Thursday, March 28, 2013

My One Week Chip

It's been 8 days since I got serious about my diet.  I've been (nearly) grain free, dairy free, sugar free and caffeine free. I am proud of that.  The first few days were TORTURE!  Then, it began to get easier. 

I can attribute much of my success to accountability.  My friend has been tough on me.  I need that.  She's not berating me or being unkind, she's just making sure I am staying on track.  There have been a few hiccups in following the plan and she has helped me navigate them in a way that honors both my desire follow my diet and allows for imperfection.  (My 5 year old son has also been good about keeping me honest.)

Depression-wise there is some difference.  I was triggered by an event last week.  Usually, I would be obsessing and berating myself endlessly for days.  This time that aspect of my depression only lasted a few hours at a time (it still went on for a few days, but wasn't constant and pervasive).  That's progress.
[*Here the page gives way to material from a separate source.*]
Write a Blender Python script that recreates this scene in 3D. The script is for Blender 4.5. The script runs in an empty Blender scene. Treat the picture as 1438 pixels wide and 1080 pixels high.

I am still frequently struggling with irritability and anger.  More than anything I can assume that has to do with the snowstorm last weekend trapping us in the house.  I've also not worked for two weeks because of Spring Break.  Sometimes circumstances just stack against us, despite our best efforts.  The little slips of irritability and anger aren't lasting as long as they have in the past either.  That's progress.

Weight loss-wise I have lost 1 pound.  I was pretty disappointed by that number.  But, 1 is better than none.  I haven't been limiting my calories.  Knowing myself, I thought it best to get used to not eating grains/dairy/sugar before getting really restrictive with a calorie count.  On April 1st I will begin to count calories.  I've joined a DietBet.  We've challenged ourselves to lose 4% of our body weight by the end of April.  The pot is over $100!  Hopefully that will be the push I need to not only follow my diet, but reign it in with a specific calorie amount.

So, that's where I am...slowly making progress.